Thursday, July 26, 2012

Servicing the Earles fork

Today, let's focus on servicing the Earles fork.

I always try to keep a new set of tapered bearing and sleeves on hand incase a customer bike comes in with worn old style ball bearings, or even worn tapered bearings.  It is too dangerous to ride with bad bearings and I will always recommend replacing them as soon as possible with new bearings.  Tapered bearings far outperform the original 23-ball-race factory bearings.

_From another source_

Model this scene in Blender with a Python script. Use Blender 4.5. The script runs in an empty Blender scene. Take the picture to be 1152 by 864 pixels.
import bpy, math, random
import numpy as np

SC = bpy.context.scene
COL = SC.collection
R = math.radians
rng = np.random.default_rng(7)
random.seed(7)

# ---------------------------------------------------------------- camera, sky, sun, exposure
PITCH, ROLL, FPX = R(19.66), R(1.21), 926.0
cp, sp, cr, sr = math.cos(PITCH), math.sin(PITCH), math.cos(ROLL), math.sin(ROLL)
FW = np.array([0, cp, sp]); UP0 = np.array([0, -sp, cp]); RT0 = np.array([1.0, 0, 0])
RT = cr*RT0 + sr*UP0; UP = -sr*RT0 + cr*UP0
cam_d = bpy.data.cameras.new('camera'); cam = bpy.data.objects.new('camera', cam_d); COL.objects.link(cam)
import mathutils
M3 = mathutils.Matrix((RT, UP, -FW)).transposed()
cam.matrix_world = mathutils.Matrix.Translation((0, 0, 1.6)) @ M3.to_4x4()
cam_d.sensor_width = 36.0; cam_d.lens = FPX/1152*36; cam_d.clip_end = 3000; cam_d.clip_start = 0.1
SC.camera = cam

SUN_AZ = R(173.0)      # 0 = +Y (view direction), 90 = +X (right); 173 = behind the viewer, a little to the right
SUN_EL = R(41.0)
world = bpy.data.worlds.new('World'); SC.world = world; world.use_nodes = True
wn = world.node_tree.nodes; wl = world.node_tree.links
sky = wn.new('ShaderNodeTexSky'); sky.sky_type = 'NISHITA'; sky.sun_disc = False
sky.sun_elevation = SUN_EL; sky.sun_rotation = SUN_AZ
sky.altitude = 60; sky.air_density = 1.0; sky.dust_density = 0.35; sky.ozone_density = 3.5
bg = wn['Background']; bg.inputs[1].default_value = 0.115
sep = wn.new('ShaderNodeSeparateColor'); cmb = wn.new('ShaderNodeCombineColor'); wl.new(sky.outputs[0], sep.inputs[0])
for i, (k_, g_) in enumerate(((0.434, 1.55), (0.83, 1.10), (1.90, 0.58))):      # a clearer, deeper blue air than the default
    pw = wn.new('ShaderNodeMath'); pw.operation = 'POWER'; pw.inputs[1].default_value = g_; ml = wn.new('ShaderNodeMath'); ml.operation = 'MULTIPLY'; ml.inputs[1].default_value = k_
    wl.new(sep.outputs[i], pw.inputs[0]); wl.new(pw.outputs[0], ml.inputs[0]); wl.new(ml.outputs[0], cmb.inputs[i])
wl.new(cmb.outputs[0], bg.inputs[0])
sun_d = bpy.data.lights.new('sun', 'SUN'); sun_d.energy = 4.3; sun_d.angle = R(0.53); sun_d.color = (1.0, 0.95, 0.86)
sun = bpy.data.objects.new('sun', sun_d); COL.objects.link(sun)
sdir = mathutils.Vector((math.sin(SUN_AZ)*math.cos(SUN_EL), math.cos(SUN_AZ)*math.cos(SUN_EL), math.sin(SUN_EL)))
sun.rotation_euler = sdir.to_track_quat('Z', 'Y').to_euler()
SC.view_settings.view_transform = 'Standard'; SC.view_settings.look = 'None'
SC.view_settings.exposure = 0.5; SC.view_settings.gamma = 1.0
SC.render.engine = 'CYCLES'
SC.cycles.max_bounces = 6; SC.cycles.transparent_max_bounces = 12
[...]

Tear down on this R60/2 showed me that the head bearings need to be replaced. They had a notch at the center position. You can check this when the front wheel is off the ground and the steering damper all the way loose.  Move the steering left and right through its travel and if you feel a "notch" or drag at the center position, the bearings are probably shot.  Later in this article, I will also tell you how to determine if your steering bearings are too tight or loose.

State of affairs.

Support the front of the bike on jackstands or blocks of wood.  I normally connect a safety strap to a ceiling joist when I am jacking a bike. Remove the front wheel, brake and set aside.

Remove the swing arm axle nut and unscrew the bolt.  The nut serves as a lock nut.  The bolt is threaded into the fork and tensions the bearing.

Earles Fork Spacers are bike-specific and side-specific.  Some don't use one spacer, or both are on one side. Note the position of the spacer washer(s), if any.

Earles swing arm pivot bearings. These are lubed and looking pretty decent.
Left side looking good too.

Clean bearing races of old grease. 
Outer races for Earles fork swing arm bearings are worn (showing bearing shadows) but not detented.
The other side looks ok too.

Apply new grease. (Wheel bearing grease.)
Fresh grease.
Seals look good.
Before repacking with grease, I did spin the bearings dry to get a feel if they were smooth.  They were.
State of affairs.  
Removing the Earles fork top plate.
Someone had arranged the harness through the fork square so I had to remove the wiring harness from the ignition board in order to remove the headlamp nacelle.  A bit of a delay, but it gave me time to clean and seat the bulbs in the green and red sockets.
Upper lower race. Rusted and detented.  There was only a little dried grease here.  These may have never been serviced in 50 years. 

Lower upper race looks like original factory grease. Race is dented.
Lower inner race.
Upper top race is detented and dry as a bone.  Pitted.